On the way from the airport into the city, our driver told us that the U.K. is "Europe but not Europe". This is a very apt way to describe London. While many physical and cultural aspects of the city are very informed by Europe, many aspects of it also remind me of some eastern American cities such as Chicago. The result is completely unique. Even more interesting, and sometimes a bit odd, is the fact that the Brits have preserved many of the stereotypical aspects of the city that Americans think of when they think of London. There really are double decker buses, and all of the taxis look like they came out of a time warp. The city fathers have even maintained the famous red telephone booths even though everyone has a cell phone.

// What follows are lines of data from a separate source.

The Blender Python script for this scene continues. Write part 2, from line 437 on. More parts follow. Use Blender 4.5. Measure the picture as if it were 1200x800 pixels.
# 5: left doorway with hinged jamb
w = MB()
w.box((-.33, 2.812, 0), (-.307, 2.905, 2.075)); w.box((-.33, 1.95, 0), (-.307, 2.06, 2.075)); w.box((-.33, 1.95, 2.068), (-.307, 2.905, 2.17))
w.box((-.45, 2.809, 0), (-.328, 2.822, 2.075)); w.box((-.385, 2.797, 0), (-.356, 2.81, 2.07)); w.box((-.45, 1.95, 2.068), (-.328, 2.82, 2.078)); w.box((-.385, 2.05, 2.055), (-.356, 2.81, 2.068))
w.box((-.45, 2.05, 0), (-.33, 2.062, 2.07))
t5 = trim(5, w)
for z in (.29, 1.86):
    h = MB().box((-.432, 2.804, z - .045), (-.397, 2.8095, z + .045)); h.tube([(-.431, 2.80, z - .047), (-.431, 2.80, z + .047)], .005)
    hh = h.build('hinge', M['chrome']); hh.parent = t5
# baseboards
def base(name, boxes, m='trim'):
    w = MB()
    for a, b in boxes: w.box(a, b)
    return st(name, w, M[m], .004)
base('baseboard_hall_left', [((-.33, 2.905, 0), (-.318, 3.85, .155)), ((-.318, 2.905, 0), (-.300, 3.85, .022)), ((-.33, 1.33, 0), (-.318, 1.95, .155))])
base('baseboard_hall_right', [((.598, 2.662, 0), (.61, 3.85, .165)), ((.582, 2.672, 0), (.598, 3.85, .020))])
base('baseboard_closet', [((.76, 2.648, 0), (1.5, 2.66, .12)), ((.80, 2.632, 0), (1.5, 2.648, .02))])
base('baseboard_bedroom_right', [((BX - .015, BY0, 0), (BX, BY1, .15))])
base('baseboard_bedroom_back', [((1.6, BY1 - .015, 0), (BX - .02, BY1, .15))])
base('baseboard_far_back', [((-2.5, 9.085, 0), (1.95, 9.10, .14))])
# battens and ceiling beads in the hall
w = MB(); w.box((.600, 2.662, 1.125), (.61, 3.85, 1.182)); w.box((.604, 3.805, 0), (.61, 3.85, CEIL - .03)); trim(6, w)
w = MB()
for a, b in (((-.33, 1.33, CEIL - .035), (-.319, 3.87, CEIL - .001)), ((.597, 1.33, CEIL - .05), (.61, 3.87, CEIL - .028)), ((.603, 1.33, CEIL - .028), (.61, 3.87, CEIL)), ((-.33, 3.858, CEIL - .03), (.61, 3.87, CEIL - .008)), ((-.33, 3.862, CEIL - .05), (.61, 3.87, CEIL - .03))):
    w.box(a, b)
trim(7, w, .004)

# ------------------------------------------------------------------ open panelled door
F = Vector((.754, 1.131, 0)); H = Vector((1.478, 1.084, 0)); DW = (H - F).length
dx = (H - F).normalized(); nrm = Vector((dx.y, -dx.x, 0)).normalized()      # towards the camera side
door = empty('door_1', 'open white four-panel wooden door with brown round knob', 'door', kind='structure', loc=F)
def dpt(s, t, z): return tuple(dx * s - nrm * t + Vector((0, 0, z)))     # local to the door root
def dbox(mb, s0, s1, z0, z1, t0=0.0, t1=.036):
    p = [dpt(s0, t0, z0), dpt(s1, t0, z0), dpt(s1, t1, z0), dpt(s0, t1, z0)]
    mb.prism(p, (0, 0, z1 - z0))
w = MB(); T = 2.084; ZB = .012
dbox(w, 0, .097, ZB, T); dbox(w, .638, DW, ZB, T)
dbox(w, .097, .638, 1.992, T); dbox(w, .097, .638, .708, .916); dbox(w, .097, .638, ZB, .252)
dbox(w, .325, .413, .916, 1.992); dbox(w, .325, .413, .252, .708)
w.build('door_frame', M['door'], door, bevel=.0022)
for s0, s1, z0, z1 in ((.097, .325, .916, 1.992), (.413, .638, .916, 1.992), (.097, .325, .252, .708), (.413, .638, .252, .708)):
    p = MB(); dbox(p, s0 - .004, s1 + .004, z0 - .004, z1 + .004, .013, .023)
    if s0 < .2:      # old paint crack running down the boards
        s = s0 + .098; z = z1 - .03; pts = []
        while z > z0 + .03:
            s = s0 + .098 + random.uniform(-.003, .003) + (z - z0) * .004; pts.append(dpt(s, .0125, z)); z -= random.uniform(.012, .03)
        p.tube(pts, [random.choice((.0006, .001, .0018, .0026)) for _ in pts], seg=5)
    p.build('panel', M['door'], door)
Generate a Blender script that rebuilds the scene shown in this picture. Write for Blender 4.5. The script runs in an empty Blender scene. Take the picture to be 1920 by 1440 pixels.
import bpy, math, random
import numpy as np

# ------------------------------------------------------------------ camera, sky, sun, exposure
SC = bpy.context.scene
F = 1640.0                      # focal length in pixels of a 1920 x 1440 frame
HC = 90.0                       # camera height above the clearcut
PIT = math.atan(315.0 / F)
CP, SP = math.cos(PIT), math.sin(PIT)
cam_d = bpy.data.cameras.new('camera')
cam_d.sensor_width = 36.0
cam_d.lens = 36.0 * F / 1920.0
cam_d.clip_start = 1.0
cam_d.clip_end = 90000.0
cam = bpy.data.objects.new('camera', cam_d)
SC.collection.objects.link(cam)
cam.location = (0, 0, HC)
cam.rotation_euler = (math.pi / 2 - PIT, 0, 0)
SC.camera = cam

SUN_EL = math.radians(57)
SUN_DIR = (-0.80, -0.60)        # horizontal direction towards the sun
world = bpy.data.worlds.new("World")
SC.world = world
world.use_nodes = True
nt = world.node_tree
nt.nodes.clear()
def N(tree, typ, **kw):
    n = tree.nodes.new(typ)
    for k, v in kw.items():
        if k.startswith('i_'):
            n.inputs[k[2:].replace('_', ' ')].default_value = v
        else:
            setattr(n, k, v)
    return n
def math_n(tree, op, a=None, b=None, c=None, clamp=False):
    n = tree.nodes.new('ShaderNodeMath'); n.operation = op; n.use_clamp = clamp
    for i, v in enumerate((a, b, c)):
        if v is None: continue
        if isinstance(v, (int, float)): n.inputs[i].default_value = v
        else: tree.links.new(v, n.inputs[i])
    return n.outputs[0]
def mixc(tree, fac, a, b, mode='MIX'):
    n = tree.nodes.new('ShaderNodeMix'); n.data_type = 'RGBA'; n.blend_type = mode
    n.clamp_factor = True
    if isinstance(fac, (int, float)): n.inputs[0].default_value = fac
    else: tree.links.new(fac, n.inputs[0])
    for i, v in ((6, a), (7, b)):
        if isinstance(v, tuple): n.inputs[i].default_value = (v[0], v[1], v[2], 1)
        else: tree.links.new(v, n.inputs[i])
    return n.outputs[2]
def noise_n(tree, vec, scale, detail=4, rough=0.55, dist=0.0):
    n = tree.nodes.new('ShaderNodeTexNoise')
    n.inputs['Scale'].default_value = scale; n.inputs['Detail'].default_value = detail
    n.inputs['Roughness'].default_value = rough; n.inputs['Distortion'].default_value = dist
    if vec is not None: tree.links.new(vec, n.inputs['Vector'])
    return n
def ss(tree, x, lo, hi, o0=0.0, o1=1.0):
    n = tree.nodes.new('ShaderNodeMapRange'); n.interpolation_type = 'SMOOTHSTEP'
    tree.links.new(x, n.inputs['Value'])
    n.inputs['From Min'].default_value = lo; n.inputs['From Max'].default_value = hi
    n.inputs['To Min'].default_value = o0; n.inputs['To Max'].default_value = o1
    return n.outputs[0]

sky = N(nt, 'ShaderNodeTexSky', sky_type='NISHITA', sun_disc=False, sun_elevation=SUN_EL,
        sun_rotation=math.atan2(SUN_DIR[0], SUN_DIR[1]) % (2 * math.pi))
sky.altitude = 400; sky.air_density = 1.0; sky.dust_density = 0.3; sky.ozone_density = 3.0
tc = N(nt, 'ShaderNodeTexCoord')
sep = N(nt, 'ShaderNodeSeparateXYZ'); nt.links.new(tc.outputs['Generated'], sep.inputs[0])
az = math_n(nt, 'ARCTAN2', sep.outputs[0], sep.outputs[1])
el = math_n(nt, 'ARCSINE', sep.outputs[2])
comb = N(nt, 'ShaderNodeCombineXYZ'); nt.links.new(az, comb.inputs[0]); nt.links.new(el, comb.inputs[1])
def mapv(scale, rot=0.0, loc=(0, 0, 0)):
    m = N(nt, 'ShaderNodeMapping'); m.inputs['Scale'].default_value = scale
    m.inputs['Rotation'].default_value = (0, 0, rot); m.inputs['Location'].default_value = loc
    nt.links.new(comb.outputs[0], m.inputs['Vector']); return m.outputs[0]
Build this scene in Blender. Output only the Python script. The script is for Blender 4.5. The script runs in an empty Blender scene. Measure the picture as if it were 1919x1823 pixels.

This is not something Londoners simply do for tourists and there seems to be a sense that these things are part of their history and must be preserved.
While in London, I took the time to play tourist. Over the past 4 days I have seen many of the major sights, such as the Tower Bridge and Westminster Abbey. However, my favorite part of the city is the strong presence of theater and opera. In my short time here I took full advantage of this by taking in the sequel to "Phantom of The Opera", "All's Well That Ends Well" at a re-creation of the Globe Theater, and my favorite, Verdi's "Macbeth" at the Royal Opera House.
I am currently in the process of applying to various master's programs, one of which is a joint degree between Uniwersytetem Wrocławskim in Poland and The London School of Economics. If I am accepted to this program I think I could be very happy studying, and possibly working in London. Maybe it is because of its unique flavor, but I find London to to be one of the few western European cities that I simply enjoy being in.